Of course, many well-intentioned people may still see the merchandise as just a joke, and this does not make them “bad” people or “supportive” of sexual assault. Nonetheless, one of the risk factors that increases the likelihood of becoming either a perpetrator or a survivor of gendered-based violence or sexual assault is the presence of attitudes permissive of violence and objectification of women. It is in this sense that many object even to things that were obviously “jokes,” since they tend to normalize the behaviors in question. Research in psychology confirms that exposure to such images desensitizes individuals to the represented violence.
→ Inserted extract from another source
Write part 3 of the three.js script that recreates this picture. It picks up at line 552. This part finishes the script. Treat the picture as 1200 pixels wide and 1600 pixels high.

It is not due to a lack of a sense of humor that someone finds the merchandise offensive, but a recognition that the laugh is not worth even a small contribution to a culture that accepts such violence.

Moreover, to those who have experienced or are intimately connected to someone who has experienced such violence, the fact that it is presented as something funny brings an additional sting, and may even re-traumatize a person. By comparison, most of us would not wish to tell a joke about memory loss to our friend who is suffering during a parent’s struggle with Alzeheimer’s. It would be rude and insensitive to joke in this way in front of your friend. Further, seeing this gendered violence being represented as a kind of joke can add to the shaming and silencing of those who have been victimized. Why bring attention to the violation if one expects that others may see it as a kind of humorous phenomenon? Referring to the gag gift as “insensitive” highlights that the “joke” the merchandise makes is made in public (in our case also on a college campus committed to openness and inclusiveness) and in mixed company. It is not merely a matter of bad taste, or of individuals being offended… It is a matter of people being harmed and silenced.

As a body committed to issues of campus climate, the Faculty Senate appreciates the initiation by our students and faculty to raise this issue, and is grateful that the bookstore has promised greater vigilance around these issues. We also thank those faculty that have continued to address the issue in their classes, as President Weisenstein invited. We encourage all of us to continue to dialogue constructively about these issues so that we can strive to create a more welcoming, respectful, inclusive and informed learning community.

James Brenner is the Faculty Senate President. He can be reached at JBrenner@wcupa.edu.

2 thoughts on “Faculty senate issues statement on “Inflate-a-date” merchandise”
  1. How is me thinking these dolls are a joke suddenly translate to a “permissive” attitude towards violence and objectification? Representations and simulations of violence are not the same things as actual violence. And no study that I’m aware of has ever proven that these kinds of simulations cause actual violence. Violence in video games has never been linked to violence in real life, nor has objectification of women in porn been proven to cause objectification of women in real life.

    The dolls were not appropriate to sell at the book store and being offended by them is fair, but trying to objectively claim they DO anything is false. Trying to objectively claim that my acceptance of them DOES anything is false. No one on the opposite side of this argument can prove that there is direct cause and effect – cause being the dolls and effect being violence/objectification. And proof is what you’d need to have if you want to act like your opinion is an objective one. Otherwise, it’s just another opinion. This article isn’t news, it belongs in the op-ed section.